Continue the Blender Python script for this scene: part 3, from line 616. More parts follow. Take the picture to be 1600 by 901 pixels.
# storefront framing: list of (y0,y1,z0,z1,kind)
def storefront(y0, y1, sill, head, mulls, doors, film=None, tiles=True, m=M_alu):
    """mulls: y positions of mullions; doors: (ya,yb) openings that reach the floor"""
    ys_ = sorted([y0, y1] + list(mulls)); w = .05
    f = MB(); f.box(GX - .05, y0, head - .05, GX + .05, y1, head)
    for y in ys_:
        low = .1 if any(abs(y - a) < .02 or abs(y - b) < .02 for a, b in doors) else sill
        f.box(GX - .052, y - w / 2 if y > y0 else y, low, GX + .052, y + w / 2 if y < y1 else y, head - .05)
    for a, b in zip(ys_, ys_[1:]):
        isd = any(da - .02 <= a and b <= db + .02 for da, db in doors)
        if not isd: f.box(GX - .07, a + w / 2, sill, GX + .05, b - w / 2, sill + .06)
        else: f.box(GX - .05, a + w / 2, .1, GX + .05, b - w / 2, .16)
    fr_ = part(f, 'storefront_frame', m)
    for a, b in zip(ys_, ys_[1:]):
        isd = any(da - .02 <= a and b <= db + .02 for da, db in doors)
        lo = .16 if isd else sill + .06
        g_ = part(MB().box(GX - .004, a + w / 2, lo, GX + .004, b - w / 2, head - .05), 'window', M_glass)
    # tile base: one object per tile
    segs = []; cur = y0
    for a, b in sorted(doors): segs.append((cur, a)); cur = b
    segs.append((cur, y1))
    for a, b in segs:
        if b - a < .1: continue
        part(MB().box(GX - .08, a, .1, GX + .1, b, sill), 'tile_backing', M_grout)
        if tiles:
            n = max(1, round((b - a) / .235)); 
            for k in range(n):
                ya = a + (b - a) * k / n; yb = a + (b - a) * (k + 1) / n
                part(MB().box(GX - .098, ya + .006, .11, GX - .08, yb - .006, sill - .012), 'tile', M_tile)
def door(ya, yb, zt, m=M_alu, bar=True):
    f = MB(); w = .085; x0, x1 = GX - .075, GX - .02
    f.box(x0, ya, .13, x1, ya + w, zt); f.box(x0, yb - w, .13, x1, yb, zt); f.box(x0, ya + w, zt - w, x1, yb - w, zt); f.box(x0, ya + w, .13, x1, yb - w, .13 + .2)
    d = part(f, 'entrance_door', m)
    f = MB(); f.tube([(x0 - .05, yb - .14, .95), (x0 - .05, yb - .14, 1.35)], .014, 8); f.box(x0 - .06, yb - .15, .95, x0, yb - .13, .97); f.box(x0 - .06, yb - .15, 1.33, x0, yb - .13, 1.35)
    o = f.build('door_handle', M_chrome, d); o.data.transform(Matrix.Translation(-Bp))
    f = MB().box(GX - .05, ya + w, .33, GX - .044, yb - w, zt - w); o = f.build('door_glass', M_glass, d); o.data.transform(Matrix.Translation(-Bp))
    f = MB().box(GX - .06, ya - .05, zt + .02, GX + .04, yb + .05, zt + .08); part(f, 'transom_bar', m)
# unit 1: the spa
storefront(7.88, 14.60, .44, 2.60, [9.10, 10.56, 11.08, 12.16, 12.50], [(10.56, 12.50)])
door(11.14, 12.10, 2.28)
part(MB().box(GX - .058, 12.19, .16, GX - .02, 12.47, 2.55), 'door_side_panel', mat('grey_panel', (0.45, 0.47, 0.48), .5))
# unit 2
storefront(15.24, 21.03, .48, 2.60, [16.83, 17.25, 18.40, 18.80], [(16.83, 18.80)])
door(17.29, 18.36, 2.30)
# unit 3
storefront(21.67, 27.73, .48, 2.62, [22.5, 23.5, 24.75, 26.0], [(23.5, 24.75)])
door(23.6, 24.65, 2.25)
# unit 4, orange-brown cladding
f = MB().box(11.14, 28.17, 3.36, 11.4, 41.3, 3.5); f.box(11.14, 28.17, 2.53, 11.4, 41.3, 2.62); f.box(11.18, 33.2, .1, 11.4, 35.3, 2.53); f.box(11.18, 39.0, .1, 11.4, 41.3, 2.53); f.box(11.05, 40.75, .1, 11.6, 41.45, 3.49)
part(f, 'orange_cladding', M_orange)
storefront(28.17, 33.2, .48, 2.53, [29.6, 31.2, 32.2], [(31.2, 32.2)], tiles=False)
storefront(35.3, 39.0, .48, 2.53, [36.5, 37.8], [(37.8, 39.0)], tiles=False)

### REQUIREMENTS
Copy the material above verbatim.

### WRITTEN SOLUTION
Continue the Blender Python script for this scene: part 3, from line 616. More parts follow. Take the picture to be 1600 by 901 pixels.
# storefront framing: list of (y0,y1,z0,z1,kind)
def storefront(y0, y1, sill, head, mulls, doors, film=None, tiles=True, m=M_alu):
    """mulls: y positions of mullions; doors: (ya,yb) openings that reach the floor"""
    ys_ = sorted([y0, y1] + list(mulls)); w = .05
    f = MB(); f.box(GX - .05, y0, head - .05, GX + .05, y1, head)
    for y in ys_:
        low = .1 if any(abs(y - a) < .02 or abs(y - b) < .02 for a, b in doors) else sill
        f.box(GX - .052, y - w / 2 if y > y0 else y, low, GX + .052, y + w / 2 if y < y1 else y, head - .05)
    for a, b in zip(ys_, ys_[1:]):
        isd = any(da - .02 <= a and b <= db + .02 for da, db in doors)
        if not isd: f.box(GX - .07, a + w / 2, sill, GX + .05, b - w / 2, sill + .06)
        else: f.box(GX - .05, a + w / 2, .1, GX + .05, b - w / 2, .16)
    fr_ = part(f, 'storefront_frame', m)
    for a, b in zip(ys_, ys_[1:]):
        isd = any(da - .02 <= a and b <= db + .02 for da, db in doors)
        lo = .16 if isd else sill + .06
        g_ = part(MB().box(GX - .004, a + w / 2, lo, GX + .004, b - w / 2, head - .05), 'window', M_glass)
    # tile base: one object per tile
    segs = []; cur = y0
    for a, b in sorted(doors): segs.append((cur, a)); cur = b
    segs.append((cur, y1))
    for a, b in segs:
        if b - a < .1: continue
        part(MB().box(GX - .08, a, .1, GX + .1, b, sill), 'tile_backing', M_grout)
        if tiles:
            n = max(1, round((b - a) / .235)); 
            for k in range(n):
                ya = a + (b - a) * k / n; yb = a + (b - a) * (k + 1) / n
                part(MB().box(GX - .098, ya + .006, .11, GX - .08, yb - .006, sill - .012), 'tile', M_tile)
def door(ya, yb, zt, m=M_alu, bar=True):
    f = MB(); w = .085; x0, x1 = GX - .075, GX - .02
    f.box(x0, ya, .13, x1, ya + w, zt); f.box(x0, yb - w, .13, x1, yb, zt); f.box(x0, ya + w, zt - w, x1, yb - w, zt); f.box(x0, ya + w, .13, x1, yb - w, .13 + .2)
    d = part(f, 'entrance_door', m)
    f = MB(); f.tube([(x0 - .05, yb - .14, .95), (x0 - .05, yb - .14, 1.35)], .014, 8); f.box(x0 - .06, yb - .15, .95, x0, yb - .13, .97); f.box(x0 - .06, yb - .15, 1.33, x0, yb - .13, 1.35)
    o = f.build('door_handle', M_chrome, d); o.data.transform(Matrix.Translation(-Bp))
    f = MB().box(GX - .05, ya + w, .33, GX - .044, yb - w, zt - w); o = f.build('door_glass', M_glass, d); o.data.transform(Matrix.Translation(-Bp))
    f = MB().box(GX - .06, ya - .05, zt + .02, GX + .04, yb + .05, zt + .08); part(f, 'transom_bar', m)
# unit 1: the spa
storefront(7.88, 14.60, .44, 2.60, [9.10, 10.56, 11.08, 12.16, 12.50], [(10.56, 12.50)])
door(11.14, 12.10, 2.28)
part(MB().box(GX - .058, 12.19, .16, GX - .02, 12.47, 2.55), 'door_side_panel', mat('grey_panel', (0.45, 0.47, 0.48), .5))
# unit 2
storefront(15.24, 21.03, .48, 2.60, [16.83, 17.25, 18.40, 18.80], [(16.83, 18.80)])
door(17.29, 18.36, 2.30)
# unit 3
storefront(21.67, 27.73, .48, 2.62, [22.5, 23.5, 24.75, 26.0], [(23.5, 24.75)])
door(23.6, 24.65, 2.25)
# unit 4, orange-brown cladding
f = MB().box(11.14, 28.17, 3.36, 11.4, 41.3, 3.5); f.box(11.14, 28.17, 2.53, 11.4, 41.3, 2.62); f.box(11.18, 33.2, .1, 11.4, 35.3, 2.53); f.box(11.18, 39.0, .1, 11.4, 41.3, 2.53); f.box(11.05, 40.75, .1, 11.6, 41.45, 3.49)
part(f, 'orange_cladding', M_orange)
storefront(28.17, 33.2, .48, 2.53, [29.6, 31.2, 32.2], [(31.2, 32.2)], tiles=False)
storefront(35.3, 39.0, .48, 2.53, [36.5, 37.8], [(37.8, 39.0)], tiles=False)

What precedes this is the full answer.